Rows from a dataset
§

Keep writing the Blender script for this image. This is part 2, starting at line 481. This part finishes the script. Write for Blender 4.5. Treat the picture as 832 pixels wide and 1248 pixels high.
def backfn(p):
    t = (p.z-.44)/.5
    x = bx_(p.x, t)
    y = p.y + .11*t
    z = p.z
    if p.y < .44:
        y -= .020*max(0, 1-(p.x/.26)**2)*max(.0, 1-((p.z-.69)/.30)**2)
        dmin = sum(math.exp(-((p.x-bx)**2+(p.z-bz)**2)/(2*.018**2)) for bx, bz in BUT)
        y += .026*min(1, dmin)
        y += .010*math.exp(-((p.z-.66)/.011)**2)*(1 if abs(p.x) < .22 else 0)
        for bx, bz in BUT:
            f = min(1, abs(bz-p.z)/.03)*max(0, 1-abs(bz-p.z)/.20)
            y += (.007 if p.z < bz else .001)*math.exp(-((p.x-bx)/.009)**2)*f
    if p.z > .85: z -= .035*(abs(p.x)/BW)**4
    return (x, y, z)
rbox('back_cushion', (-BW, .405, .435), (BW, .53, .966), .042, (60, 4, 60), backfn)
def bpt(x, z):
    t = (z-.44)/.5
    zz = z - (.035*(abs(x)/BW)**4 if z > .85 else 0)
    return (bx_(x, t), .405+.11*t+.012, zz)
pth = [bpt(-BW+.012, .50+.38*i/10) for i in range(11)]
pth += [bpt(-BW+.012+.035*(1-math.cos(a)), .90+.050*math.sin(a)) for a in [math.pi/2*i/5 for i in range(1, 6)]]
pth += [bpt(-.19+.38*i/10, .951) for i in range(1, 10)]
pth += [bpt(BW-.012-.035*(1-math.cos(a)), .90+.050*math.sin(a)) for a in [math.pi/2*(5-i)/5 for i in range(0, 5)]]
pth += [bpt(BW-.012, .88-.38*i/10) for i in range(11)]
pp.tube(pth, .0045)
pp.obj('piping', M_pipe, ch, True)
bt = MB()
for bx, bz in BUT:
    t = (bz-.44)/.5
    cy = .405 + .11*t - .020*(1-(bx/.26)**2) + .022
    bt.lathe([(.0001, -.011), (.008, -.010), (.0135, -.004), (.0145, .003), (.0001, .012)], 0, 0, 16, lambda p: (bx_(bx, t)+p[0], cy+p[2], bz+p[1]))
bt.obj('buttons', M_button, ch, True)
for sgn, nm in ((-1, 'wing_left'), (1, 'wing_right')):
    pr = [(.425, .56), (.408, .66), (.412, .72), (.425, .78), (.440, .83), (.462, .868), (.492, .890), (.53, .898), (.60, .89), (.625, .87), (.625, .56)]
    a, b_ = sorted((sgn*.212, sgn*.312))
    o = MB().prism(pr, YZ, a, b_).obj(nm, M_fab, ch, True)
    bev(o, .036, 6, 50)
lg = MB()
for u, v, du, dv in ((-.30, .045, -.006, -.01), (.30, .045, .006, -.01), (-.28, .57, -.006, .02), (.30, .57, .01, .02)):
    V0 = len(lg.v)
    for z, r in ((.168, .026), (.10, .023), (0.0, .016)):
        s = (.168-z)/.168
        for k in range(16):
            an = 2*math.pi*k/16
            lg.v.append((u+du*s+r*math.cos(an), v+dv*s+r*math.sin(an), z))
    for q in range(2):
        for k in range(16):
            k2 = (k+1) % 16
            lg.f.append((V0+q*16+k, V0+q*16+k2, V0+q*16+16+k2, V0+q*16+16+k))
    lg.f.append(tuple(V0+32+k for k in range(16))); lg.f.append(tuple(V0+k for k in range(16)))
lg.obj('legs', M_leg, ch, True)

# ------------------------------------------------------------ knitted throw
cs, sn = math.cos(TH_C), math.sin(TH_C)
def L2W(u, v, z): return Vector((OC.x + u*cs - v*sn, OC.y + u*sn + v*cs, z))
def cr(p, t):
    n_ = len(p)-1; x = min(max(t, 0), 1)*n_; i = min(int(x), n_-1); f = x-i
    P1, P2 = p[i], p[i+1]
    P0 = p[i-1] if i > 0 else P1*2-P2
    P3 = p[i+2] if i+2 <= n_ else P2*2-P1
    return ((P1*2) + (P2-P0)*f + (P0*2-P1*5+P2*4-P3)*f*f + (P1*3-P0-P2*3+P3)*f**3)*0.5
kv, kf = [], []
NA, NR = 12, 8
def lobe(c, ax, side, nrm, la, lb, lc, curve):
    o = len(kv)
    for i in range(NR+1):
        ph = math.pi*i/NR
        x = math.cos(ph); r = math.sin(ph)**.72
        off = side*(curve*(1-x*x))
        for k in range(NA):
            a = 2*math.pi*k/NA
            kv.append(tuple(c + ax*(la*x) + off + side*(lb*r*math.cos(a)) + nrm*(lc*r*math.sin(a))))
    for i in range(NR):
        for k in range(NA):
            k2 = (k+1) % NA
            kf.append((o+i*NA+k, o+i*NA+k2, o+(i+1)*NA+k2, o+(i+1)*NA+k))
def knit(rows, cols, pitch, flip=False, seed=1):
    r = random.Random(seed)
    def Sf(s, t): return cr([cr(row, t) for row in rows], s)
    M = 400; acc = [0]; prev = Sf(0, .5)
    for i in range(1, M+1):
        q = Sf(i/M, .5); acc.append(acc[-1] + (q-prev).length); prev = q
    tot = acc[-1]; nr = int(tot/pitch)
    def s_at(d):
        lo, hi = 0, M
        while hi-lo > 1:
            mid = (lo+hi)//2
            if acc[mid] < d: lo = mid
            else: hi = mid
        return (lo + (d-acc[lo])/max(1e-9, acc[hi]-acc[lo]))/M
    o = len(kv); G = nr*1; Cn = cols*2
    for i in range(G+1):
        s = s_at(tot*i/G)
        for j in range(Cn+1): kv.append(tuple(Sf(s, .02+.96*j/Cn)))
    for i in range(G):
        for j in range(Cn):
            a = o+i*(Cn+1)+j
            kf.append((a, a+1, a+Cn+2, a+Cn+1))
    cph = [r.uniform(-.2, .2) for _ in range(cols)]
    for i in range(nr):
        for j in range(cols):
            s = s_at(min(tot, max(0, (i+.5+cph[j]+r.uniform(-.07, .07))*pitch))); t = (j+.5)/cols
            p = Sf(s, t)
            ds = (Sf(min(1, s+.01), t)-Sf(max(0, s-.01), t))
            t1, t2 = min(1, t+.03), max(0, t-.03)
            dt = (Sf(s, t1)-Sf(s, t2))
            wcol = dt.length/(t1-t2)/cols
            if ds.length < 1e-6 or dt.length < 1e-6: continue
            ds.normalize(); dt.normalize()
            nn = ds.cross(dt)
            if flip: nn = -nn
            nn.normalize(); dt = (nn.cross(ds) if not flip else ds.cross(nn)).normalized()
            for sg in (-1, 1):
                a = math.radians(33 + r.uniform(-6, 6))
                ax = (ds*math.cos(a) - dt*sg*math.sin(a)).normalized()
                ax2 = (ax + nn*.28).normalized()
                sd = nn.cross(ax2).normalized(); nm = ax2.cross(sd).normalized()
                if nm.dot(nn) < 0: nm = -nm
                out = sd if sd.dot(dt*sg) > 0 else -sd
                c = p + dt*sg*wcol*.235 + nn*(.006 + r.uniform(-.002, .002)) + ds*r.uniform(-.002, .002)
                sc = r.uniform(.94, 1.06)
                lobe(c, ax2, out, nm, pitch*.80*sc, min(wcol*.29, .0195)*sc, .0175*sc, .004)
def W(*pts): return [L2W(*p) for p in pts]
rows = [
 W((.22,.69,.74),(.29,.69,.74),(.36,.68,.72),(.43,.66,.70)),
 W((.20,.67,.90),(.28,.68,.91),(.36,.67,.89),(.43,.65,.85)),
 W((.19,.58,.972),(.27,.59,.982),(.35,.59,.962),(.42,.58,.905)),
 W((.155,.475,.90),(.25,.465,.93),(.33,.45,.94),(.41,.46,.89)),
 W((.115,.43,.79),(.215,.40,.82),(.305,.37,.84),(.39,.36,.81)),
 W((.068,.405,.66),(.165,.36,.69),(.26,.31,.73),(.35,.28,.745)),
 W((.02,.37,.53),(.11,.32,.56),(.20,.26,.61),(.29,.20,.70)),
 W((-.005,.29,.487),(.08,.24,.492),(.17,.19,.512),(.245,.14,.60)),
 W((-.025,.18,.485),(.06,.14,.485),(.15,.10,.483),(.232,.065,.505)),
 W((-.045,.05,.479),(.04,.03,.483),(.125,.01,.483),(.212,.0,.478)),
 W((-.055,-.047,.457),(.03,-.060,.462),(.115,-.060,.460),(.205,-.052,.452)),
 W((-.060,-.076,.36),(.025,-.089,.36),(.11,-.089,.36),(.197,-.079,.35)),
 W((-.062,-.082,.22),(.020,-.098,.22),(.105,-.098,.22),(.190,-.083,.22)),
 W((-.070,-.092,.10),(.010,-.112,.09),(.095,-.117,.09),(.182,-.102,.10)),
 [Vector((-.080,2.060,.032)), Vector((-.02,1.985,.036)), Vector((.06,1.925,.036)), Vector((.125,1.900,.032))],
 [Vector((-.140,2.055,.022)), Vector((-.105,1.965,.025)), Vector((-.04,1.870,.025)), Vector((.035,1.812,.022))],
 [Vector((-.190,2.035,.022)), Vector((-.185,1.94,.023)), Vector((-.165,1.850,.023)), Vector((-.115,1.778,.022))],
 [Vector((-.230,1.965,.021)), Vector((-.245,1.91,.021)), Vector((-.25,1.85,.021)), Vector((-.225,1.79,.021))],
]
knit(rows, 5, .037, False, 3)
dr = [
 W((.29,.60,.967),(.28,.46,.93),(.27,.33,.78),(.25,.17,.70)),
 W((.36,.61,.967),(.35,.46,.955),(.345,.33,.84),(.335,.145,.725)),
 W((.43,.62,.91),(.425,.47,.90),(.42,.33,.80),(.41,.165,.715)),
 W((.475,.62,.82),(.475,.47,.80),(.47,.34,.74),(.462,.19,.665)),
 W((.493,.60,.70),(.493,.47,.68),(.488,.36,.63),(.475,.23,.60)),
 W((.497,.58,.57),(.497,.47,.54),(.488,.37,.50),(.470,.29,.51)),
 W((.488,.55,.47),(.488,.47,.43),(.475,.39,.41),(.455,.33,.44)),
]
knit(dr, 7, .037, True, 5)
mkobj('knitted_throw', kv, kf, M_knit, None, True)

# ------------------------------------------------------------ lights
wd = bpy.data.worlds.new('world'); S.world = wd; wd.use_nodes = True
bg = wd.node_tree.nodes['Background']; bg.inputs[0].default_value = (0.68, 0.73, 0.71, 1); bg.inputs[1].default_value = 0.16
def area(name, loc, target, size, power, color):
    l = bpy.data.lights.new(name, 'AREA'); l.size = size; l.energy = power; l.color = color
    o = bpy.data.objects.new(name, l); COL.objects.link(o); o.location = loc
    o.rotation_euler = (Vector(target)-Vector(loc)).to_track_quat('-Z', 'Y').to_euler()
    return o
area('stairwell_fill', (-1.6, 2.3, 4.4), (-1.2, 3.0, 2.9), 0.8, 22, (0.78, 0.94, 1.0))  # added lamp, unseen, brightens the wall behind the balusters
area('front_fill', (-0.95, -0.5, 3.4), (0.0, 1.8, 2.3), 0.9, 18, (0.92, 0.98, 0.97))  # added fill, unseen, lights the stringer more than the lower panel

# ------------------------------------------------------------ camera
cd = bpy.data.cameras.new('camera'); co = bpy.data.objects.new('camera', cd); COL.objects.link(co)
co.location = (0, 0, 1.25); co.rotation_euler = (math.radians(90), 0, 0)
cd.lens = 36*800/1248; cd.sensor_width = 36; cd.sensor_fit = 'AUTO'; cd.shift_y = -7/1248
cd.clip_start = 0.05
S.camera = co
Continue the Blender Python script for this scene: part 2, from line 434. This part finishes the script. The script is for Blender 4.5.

§

● Prompt:
Report only the count of lines that include the string "this".

● Correct output:
2